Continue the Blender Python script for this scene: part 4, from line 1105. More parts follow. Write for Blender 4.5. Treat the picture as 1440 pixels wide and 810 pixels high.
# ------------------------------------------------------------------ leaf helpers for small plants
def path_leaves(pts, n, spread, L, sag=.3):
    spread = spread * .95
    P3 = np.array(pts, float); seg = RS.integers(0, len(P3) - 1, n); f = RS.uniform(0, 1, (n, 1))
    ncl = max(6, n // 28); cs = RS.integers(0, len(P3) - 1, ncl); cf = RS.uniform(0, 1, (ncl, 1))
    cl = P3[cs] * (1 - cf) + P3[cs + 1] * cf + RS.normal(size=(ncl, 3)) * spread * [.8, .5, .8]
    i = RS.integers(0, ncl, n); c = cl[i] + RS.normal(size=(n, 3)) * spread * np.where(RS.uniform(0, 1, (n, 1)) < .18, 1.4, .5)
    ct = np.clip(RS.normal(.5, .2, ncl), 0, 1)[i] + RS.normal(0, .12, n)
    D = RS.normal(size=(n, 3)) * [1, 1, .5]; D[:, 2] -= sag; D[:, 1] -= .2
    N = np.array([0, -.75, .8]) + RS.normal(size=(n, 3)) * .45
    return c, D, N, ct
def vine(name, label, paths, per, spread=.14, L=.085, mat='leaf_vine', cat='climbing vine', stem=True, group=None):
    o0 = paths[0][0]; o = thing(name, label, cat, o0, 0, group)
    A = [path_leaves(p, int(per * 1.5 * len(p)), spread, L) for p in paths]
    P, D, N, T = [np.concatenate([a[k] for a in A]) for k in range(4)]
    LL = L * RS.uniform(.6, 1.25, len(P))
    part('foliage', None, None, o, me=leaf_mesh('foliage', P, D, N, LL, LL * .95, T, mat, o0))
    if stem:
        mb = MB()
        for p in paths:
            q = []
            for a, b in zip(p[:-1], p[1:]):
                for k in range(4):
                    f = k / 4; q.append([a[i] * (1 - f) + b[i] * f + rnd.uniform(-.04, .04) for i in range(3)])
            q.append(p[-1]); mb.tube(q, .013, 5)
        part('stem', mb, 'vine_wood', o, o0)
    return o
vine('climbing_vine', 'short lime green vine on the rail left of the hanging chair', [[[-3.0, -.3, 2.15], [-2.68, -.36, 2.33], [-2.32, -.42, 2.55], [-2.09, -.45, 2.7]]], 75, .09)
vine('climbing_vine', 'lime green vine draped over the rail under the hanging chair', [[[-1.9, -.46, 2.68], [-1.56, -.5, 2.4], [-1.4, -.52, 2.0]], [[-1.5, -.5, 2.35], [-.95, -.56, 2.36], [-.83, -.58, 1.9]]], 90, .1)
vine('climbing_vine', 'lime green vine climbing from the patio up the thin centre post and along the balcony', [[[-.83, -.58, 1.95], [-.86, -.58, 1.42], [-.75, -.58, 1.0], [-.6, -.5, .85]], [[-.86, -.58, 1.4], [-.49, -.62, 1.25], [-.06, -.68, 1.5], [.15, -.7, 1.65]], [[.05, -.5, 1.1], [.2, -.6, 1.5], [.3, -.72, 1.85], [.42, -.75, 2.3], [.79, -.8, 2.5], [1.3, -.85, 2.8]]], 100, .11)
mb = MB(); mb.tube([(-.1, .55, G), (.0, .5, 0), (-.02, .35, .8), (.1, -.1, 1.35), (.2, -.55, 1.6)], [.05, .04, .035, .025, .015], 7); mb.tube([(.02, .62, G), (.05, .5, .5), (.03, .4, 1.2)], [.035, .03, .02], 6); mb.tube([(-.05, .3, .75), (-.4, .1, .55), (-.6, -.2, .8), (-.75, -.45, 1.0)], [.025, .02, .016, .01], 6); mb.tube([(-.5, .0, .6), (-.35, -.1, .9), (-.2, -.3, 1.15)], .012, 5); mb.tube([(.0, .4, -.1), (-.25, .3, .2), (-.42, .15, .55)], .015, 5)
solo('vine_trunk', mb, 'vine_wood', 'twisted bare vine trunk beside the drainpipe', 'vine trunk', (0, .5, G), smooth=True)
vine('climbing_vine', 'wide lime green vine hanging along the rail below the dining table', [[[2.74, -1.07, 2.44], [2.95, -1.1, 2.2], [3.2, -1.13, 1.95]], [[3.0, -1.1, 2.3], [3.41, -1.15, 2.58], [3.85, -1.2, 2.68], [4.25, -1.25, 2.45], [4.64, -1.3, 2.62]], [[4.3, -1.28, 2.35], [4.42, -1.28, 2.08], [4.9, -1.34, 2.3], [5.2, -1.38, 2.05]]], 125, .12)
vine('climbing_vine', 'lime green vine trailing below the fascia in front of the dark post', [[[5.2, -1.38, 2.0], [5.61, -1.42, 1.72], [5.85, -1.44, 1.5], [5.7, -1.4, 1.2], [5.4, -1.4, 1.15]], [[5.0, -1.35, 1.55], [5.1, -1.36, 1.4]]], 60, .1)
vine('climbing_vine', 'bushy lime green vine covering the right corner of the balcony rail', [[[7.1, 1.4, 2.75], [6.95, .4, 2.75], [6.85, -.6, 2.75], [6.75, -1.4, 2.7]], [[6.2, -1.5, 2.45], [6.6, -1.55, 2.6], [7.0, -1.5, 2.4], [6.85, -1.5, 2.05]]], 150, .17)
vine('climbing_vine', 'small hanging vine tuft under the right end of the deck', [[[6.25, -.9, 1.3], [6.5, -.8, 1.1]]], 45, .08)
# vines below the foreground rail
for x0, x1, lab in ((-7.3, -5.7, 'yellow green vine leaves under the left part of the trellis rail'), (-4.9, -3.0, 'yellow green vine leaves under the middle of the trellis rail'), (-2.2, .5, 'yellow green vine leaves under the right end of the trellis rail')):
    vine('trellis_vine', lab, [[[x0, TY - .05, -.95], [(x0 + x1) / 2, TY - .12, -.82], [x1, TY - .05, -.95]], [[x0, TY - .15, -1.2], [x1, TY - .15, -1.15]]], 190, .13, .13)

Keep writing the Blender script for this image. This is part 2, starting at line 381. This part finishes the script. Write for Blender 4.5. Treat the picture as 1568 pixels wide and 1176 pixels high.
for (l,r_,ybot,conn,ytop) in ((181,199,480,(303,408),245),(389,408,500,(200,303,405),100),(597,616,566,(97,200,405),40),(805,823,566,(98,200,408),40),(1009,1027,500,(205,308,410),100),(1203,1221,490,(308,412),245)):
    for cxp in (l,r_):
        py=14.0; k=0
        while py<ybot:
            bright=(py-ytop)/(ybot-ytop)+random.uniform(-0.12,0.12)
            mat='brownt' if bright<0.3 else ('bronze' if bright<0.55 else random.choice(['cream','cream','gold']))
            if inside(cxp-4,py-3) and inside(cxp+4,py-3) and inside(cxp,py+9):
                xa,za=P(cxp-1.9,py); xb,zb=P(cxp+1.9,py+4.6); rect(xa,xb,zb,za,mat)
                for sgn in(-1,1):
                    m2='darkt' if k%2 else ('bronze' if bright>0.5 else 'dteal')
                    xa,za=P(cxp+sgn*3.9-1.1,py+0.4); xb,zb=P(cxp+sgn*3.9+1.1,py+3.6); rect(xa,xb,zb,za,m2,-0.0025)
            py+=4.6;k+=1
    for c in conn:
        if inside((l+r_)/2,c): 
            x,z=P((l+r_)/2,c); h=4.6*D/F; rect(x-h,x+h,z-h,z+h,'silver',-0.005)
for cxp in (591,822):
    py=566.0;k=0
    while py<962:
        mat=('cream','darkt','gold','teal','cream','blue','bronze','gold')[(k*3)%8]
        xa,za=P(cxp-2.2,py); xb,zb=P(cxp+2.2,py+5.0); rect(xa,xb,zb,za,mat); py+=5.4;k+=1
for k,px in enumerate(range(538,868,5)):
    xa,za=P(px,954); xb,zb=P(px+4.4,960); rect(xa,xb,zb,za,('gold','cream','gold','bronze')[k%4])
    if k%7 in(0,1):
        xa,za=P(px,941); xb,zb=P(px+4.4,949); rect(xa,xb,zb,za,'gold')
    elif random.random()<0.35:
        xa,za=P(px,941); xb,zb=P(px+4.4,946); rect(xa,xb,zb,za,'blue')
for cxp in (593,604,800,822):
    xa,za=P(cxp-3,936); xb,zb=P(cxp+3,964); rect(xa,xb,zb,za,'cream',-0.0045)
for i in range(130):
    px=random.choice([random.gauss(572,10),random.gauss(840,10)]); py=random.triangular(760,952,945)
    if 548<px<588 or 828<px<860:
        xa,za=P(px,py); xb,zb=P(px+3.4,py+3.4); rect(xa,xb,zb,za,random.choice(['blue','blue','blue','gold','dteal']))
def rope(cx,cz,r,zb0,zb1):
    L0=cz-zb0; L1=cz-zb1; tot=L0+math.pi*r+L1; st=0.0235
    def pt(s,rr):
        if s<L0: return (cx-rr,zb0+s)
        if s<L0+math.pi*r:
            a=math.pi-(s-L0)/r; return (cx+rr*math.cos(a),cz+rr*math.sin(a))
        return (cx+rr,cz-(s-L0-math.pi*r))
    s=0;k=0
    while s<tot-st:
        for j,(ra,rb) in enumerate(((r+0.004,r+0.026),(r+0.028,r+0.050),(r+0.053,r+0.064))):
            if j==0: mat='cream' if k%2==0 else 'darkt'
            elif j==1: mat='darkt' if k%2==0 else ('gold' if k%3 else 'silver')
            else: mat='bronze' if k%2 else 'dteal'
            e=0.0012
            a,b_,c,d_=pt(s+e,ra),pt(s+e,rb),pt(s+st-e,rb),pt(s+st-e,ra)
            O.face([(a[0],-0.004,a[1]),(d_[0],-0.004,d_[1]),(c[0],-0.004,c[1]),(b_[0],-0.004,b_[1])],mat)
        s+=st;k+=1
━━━
## Given problem
Using the material above, gather every line that includes "pixels".

## Response
Continue the Blender Python script for this scene: part 4, from line 1105. More parts follow. Write for Blender 4.5. Treat the picture as 1440 pixels wide and 810 pixels high.
Keep writing the Blender script for this image. This is part 2, starting at line 381. This part finishes the script. Write for Blender 4.5. Treat the picture as 1568 pixels wide and 1176 pixels high.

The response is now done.